Privileged Information

October 23rd, 2006

A thought-provoking review appeared in the October 13 2006 issue of the Times Literary Supplement:

Privileged information has been leaking into the public domain since the Reformation. During the 1530s, in England, records that for centuries been restricted legal and religious texts were transformed into historical documents… [T]hey were picked up by… the antiquarian, who used them to furnish royal and university libraries. Gradually they were catalogued… then circulated around…. During the twentieth century many began to appear in translation, and during the twenty-first it is likely that all will appear online. As this happens across the Continent, real dissemination will have been achieved; the core of Europe’s early heritage will finally have become available to its citizens. (Web Works, by Alex Burghart, p. 16)

The “Long Tail” within libraries is r-e-a-l-l-y long. Burghart recounts the story of a post-doctoral student who left a 20-pound note in the front of his thesis (everyone has to submit a copy of their thesis to the university, which binds it and relegates it to eternal obscurity in their library). He “checked every five years to see whether it had gone. Four checks down and the note remains.” Someone looking at a thesis in a library is a rare event of almost black swan proportions.

But while a dull thesis might be worthy of obscurity, primary records held in libraries have been even harder to get to than the scribblings of PhD wannabees. The web, and government- and university-sponsored digitization projects (not to mention Google), are changing that.

Where does progressive Web publication lead? Perhaps as far as the death of the academic book…. As most academics are foolish enough rarely to write for money, they would do well to start publishing their work for free on university maintained websites rather than in expensive editions limited to miniscule print runs.

Personally I look forward to the day when Elsevier and Blackwells are staring bankruptcy in the face after years of withholding information from the wider world. The parallels with the music industry and file sharing are striking, except that no-one is crying about the poor artists, because academics have never been paid anything at all — in fact, they often have to pay!

Burghart’s review doesn’t mention open-access journals, but his point about quality control touches on that movement:

Academic institutions must now become the quality controllers of the information superhighway. The can do this by publishing the work of scholars they respect on their servers and encouraging independent mines of information to seek their accredited approval.
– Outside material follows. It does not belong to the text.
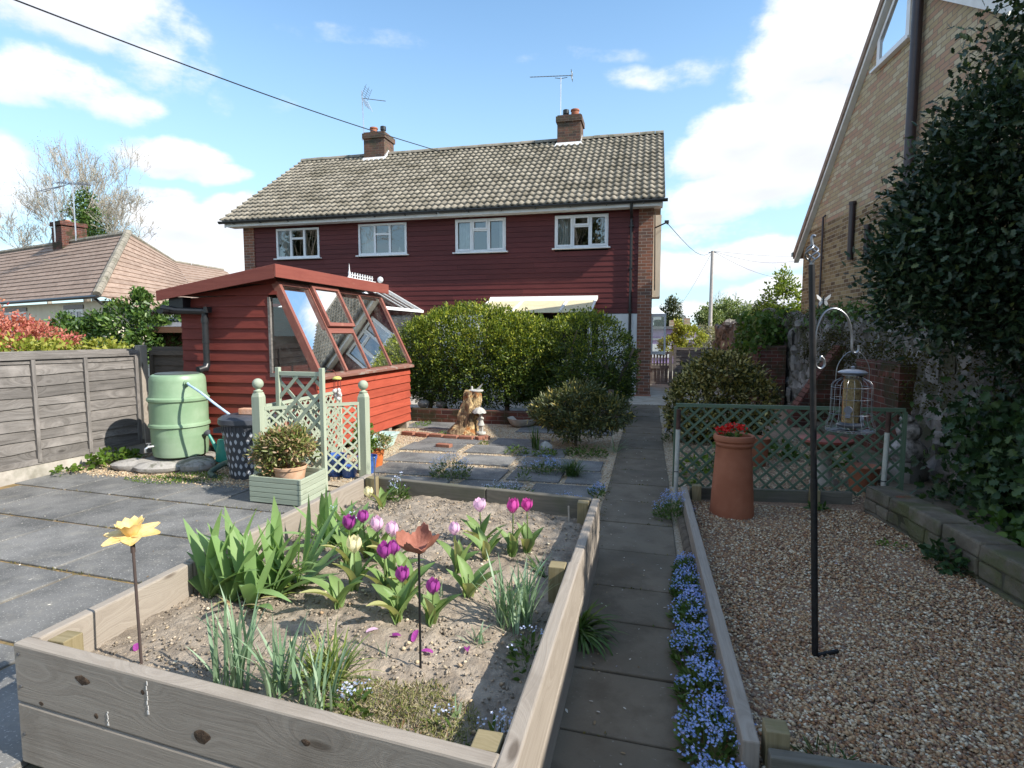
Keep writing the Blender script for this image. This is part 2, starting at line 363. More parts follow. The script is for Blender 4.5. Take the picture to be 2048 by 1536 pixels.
M['sage'] = wood('sage_timber', (.40, .45, .35), (.32, .36, .275), (.19, .21, .15), rough=.6, grain=9, knots=.5, island=.10, bump=.12)
M['sage_dark'] = wood('green_timber', (.13, .185, .125), (.09, .135, .09), (.05, .07, .05), rough=.65, grain=9, knots=.4, island=.1, bump=.12)
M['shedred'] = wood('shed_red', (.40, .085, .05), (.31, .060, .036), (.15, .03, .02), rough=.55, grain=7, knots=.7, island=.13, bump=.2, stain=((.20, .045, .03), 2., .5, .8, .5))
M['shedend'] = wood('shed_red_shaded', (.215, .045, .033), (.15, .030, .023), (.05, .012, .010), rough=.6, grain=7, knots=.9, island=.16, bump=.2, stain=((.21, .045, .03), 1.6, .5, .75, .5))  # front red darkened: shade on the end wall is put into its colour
M['shedtrim'] = wood('shed_trim', (.27, .105, .08), (.21, .075, .058), (.40, .27, .20), rough=.6, grain=9, knots=.3, island=.1, bump=.25, stain=((.36, .19, .13), 9., .55, .7, .6))
M['cladding'] = wood('mahogany_cladding', (.125, .030, .028), (.092, .021, .021), (.045, .012, .012), rough=.5, grain=8, knots=.3, island=.16, bump=.15, stain=((.15, .042, .038), 1.2, .5, .8, .4))
M['brickhouse'] = brick('house_brick', (.17, .085, .055), (.29, .12, .075), (.13, .085, .07), (.40, .35, .29))
M['brickchim'] = brick('chimney_brick', (.09, .06, .045), (.17, .085, .06), (.07, .05, .045), (.17, .15, .12), patch=((.07, .075, .045), 3., .45, .65, .6))
M['brickyellow'] = brick('stock_brick', (.55, .48, .34), (.44, .35, .21), (.46, .28, .20), (.24, .20, .17), bw=.24, rh=.083, ms=.014)
M['brickred'] = brick('garden_red_brick', (.10, .036, .027), (.14, .048, .034), (.065, .03, .027), (.18, .155, .13), patch=((.035, .038, .018), 2., .46, .62, .85))
M['brickgreen'] = brick('mossy_brick', (.20, .15, .10), (.25, .16, .10), (.30, .09, .05), (.16, .14, .10), bw=.30, rh=.10, patch=((.09, .10, .045), 2.2, .42, .62, .8))
M['rooftile'] = surf('concrete_pantile', (.215, .19, .15), (.31, .275, .22), scale=3.5, rough=.9, bump=.5, bscale=40, island=.14, patch=((.42, .37, .28), 7., .56, .68, .65), patch2=((.11, .095, .065), 1.4, .45, .68, .65))
M['ridge'] = surf('ridge_tile', (.21, .19, .155), (.29, .26, .21), scale=4., rough=.9, bump=.4, patch=((.10, .10, .06), 3., .5, .7, .7))
M['plaintile'] = surf('plain_tile', (.255, .18, .14), (.33, .245, .195), scale=6., rough=.9, bump=.3, bscale=30, island=.10, patch=((.38, .30, .24), 4., .55, .75, .5), patch2=((.20, .14, .10), 14., .56, .68, .5))
M['upvc'] = plain('white_upvc', (.80, .81, .82), rough=.35, var=.03)
M['whitepaint'] = surf('white_paint', (.74, .74, .72), (.82, .82, .80), scale=6., rough=.55, bump=.05, patch=((.55, .54, .50), 3., .6, .8, .5))
M['cream'] = surf('cream_render', (.70, .64, .50), (.77, .71, .57), scale=3., rough=.9, bump=.2, bscale=90)
M['black'] = plain('black_plastic', (.018, .019, .021), rough=.35, spec=.5)
M['blackmetal'] = plain('black_metal', (.012, .012, .013), rough=.5, spec=.35, scale=30., var=.3, bump=.05)
M['brownpipe'] = plain('brown_pipe', (.045, .03, .032), rough=.35, spec=.5)
M['glass'] = glass('window_glass', refl=.16)
M['shedglass'] = glass('shed_glass', refl=.30, dirt=.10)
M['clear'] = glass('clear_glass', refl=.05, dirt=.12)
M['curtain'] = plain('net_curtain', (.62, .63, .60), rough=.9, var=.1)
M['inside'] = plain('dark_interior', (.05, .045, .04), rough=.9)
M['lead'] = surf('lead_flashing', (.55, .55, .56), (.72, .72, .72), scale=8., rough=.6, bump=.2)
M['metal'] = plain('galvanised_metal', (.24, .25, .27), rough=.35, metal=.85, var=.15)
M['silver'] = plain('silver_metal', (.62, .62, .64), rough=.25, metal=.9, var=.1)
M['butt'] = surf('butt_plastic', (.20, .31, .185), (.26, .37, .235), scale=2.5, rough=.42, bump=.06, bscale=60, spec=.45, patch=((.38, .47, .36), 1.3, .5, .75, .5), patch2=((.20, .30, .19), 9., .63, .75, .35))
M['felt'] = plain('grey_felt', (.16, .165, .18), rough=.9, var=.2, scale=30.)
M['greyplastic'] = plain('grey_plastic', (.055, .06, .072), rough=.45, var=.15)
M['binhole'] = plain('bin_inside', (.46, .48, .52), rough=.7)
M['canteal'] = plain('teal_plastic', (.02, .22, .17), rough=.4)
M['hosegreen'] = plain('dark_green_hose', (.06, .10, .085), rough=.5)
M['hoseblue'] = plain('pale_blue_hose', (.45, .62, .80), rough=.35)
M['terracotta'] = surf('terracotta', (.30, .105, .056), (.37, .14, .078), scale=5., rough=.75, bump=.12, patch=((.24, .09, .05), 3., .55, .75, .5), patch2=((.15, .11, .05), 5., .62, .75, .45))
M['paleterra'] = surf('pale_terracotta', (.52, .31, .19), (.60, .40, .27), scale=7., rough=.8, bump=.15, patch=((.66, .55, .44), 4., .5, .75, .6))
M['orangepot'] = plain('orange_plastic', (.55, .16, .045), rough=.5)
M['bluepot'] = plain('blue_glaze', (.05, .13, .42), rough=.25, spec=.6)
M['troughgreen'] = plain('pale_turquoise_plastic', (.46, .62, .58), rough=.45)
M['stone'] = surf('stone', (.25, .235, .215), (.42, .39, .36), scale=4., rough=.9, bump=.6, bscale=12, island=.25, patch=((.05, .055, .025), 4., .5, .64, .75), bdist=.02)
M['rubble'] = surf('rubble_wall_stone', (.13, .12, .11), (.26, .24, .225), scale=3.5, rough=.92, bump=.9, bscale=9, island=.35, patch=((.045, .045, .018), 2.2, .5, .62, .8), bdist=.03)
M['rubblecore'] = surf('rubble_mortar', (.09, .08, .07), (.15, .135, .115), scale=8., rough=.95, bump=.8, patch=((.04, .042, .016), 2., .45, .6, .8))
M['moss'] = leaf('moss_tufts', [(0, (.045, .05, .012)), (.5, (.07, .065, .018)), (1, (.05, .035, .015))], trans=.15, rough=.8, spec=.1)
M['whitestone'] = surf('cast_stone', (.36, .35, .32), (.50, .49, .455), scale=12., rough=.85, bump=.3, patch=((.28, .27, .22), 7., .55, .7, .6))
M['stumpbark'] = surf('stump_bark', (.10, .06, .035), (.36, .25, .14), scale=5., detail=11, rough=.9, bump=1., bscale=9, stretch=(4, 4, 1), patch=((.70, .52, .27), 5., .50, .58, .9), patch2=((.34, .12, .03), 4.2, .54, .62, .9), bdist=.05)
M['bark'] = surf('bark', (.10, .08, .06), (.20, .165, .125), scale=6., detail=8, rough=.9, bump=.8, stretch=(3, 3, .6), bdist=.02)
M['palebark'] = surf('pale_bark', (.27, .235, .19), (.40, .36, .30), scale=3., detail=6, rough=.9, bump=.3)
M['daffy'] = surf('painted_yellow_iron', (.66, .45, .15), (.75, .57, .28), scale=18., rough=.55, bump=.1, patch=((.50, .28, .12), 12., .55, .7, .6))
M['rust'] = surf('rusty_iron', (.25, .095, .065), (.34, .14, .10), scale=20., rough=.8, bump=.3, patch=((.20, .07, .04), 9., .55, .7, .5))
M['rod'] = plain('thin_iron_rod', (.07, .05, .045), rough=.6)
M['seed'] = surf('bird_seed', (.50, .31, .13), (.64, .46, .24), scale=90., detail=2, rough=.8, bump=.6, patch=((.16, .11, .07), 110., .56, .62, .8))
M['polycarb'] = surf('cream_polycarbonate', (.62, .55, .36), (.70, .63, .43), scale=3., rough=.4, bump=.0, patch=((.40, .36, .22), 6., .62, .75, .5))
M['brickloose'] = surf('old_brick', (.50, .26, .16), (.62, .38, .27), scale=8., rough=.9, bump=.4)
M['coping'] = surf('coping_brick', (.11, .042, .032), (.17, .07, .05), scale=8., rough=.9, bump=.4, island=.3, patch=((.045, .05, .025), 4., .5, .65, .7))
M['edgebrick'] = surf('edging_brick', (.28, .11, .07), (.36, .17, .11), scale=8., rough=.9, bump=.4, island=.2, patch=((.30, .24, .18), 5., .55, .7, .5))
M['mauve'] = plain('mauve_paint', (.45, .33, .55), rough=.6, var=.06)
M['brownshed'] = wood('brown_shed', (.19, .10, .06), (.14, .07, .042), (.07, .035, .02), island=.1)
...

This will never be a guarantee of absolute quality [but neither is peer-review, see this week's NY Times magazine article about fake science]… but it would at least give surfers some guide to veracity and suitability, not unlike relying on your doctor to recommend drugs.

The idea has merit because the quality of information on the web isn’t great (not bad, but not great).

The Net is the greatest source of misinformation the world has ever known; if you receive unfettered access to all understanding, bonkers or no, then you become ill-informed rather than uninformed. We all crib ‘facts’ from the Web without checking them… Undergraduates often sulk and look confused when told that not everything on Wikipedia is right. I have heard a first-year protest, “but the Internet is a primary source!”

Some prejudices die hard, though. Burghart doesn’t mention the other great benefit of disseminating academic research — that just possibly one of us plebes might provide some feedback or (gasp) corrections to academics’ ex cathedra proclamations.